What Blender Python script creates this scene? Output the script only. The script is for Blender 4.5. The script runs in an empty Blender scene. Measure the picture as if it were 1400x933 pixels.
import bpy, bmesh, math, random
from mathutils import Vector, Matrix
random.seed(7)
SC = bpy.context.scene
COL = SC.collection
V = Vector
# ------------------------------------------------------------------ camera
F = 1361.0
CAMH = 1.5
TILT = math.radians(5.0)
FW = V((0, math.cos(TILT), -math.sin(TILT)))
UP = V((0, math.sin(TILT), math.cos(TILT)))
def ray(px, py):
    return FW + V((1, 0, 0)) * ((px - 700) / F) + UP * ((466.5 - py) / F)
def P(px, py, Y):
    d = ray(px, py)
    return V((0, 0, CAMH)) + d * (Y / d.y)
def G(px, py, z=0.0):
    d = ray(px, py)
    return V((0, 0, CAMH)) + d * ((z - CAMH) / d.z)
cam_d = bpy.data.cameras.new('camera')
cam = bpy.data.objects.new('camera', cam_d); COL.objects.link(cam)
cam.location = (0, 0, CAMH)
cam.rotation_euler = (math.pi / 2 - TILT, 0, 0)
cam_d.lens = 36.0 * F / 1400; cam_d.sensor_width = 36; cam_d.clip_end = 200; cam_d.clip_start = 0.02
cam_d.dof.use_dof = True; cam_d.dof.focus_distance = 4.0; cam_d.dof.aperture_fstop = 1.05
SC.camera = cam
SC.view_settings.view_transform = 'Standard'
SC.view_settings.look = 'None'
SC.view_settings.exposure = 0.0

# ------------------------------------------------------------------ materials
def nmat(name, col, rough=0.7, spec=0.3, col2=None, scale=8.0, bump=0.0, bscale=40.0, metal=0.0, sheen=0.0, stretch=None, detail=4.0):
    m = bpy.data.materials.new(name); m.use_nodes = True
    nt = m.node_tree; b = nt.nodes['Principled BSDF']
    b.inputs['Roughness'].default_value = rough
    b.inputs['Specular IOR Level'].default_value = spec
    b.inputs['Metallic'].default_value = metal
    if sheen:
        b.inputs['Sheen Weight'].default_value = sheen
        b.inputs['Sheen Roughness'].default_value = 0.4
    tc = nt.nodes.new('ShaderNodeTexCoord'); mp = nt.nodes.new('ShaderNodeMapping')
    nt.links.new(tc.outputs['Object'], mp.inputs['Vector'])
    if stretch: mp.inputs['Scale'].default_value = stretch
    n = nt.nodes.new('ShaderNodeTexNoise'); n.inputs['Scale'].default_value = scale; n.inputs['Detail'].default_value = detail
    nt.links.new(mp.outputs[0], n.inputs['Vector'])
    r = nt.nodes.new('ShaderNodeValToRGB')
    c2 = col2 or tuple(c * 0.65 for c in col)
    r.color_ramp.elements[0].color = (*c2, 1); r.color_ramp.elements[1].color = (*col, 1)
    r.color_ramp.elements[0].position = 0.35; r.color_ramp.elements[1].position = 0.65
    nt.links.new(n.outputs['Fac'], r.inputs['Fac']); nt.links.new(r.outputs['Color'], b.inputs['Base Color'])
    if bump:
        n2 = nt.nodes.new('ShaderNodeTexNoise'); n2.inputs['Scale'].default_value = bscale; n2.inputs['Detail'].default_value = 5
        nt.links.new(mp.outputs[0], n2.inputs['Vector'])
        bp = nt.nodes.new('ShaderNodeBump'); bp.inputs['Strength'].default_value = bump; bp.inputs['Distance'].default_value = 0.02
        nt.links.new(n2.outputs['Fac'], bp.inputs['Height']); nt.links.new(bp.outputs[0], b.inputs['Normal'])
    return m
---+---
- Problem
Restate the first line and every line after it, word for word, stopping once the line with "SC.view_settings.exposure = 0.0" is done.

- Response for this exercise
What Blender Python script creates this scene? Output the script only. The script is for Blender 4.5. The script runs in an empty Blender scene. Measure the picture as if it were 1400x933 pixels.
import bpy, bmesh, math, random
from mathutils import Vector, Matrix
random.seed(7)
SC = bpy.context.scene
COL = SC.collection
V = Vector
# ------------------------------------------------------------------ camera
F = 1361.0
CAMH = 1.5
TILT = math.radians(5.0)
FW = V((0, math.cos(TILT), -math.sin(TILT)))
UP = V((0, math.sin(TILT), math.cos(TILT)))
def ray(px, py):
    return FW + V((1, 0, 0)) * ((px - 700) / F) + UP * ((466.5 - py) / F)
def P(px, py, Y):
    d = ray(px, py)
    return V((0, 0, CAMH)) + d * (Y / d.y)
def G(px, py, z=0.0):
    d = ray(px, py)
    return V((0, 0, CAMH)) + d * ((z - CAMH) / d.z)
cam_d = bpy.data.cameras.new('camera')
cam = bpy.data.objects.new('camera', cam_d); COL.objects.link(cam)
cam.location = (0, 0, CAMH)
cam.rotation_euler = (math.pi / 2 - TILT, 0, 0)
cam_d.lens = 36.0 * F / 1400; cam_d.sensor_width = 36; cam_d.clip_end = 200; cam_d.clip_start = 0.02
cam_d.dof.use_dof = True; cam_d.dof.focus_distance = 4.0; cam_d.dof.aperture_fstop = 1.05
SC.camera = cam
SC.view_settings.view_transform = 'Standard'
SC.view_settings.look = 'None'
SC.view_settings.exposure = 0.0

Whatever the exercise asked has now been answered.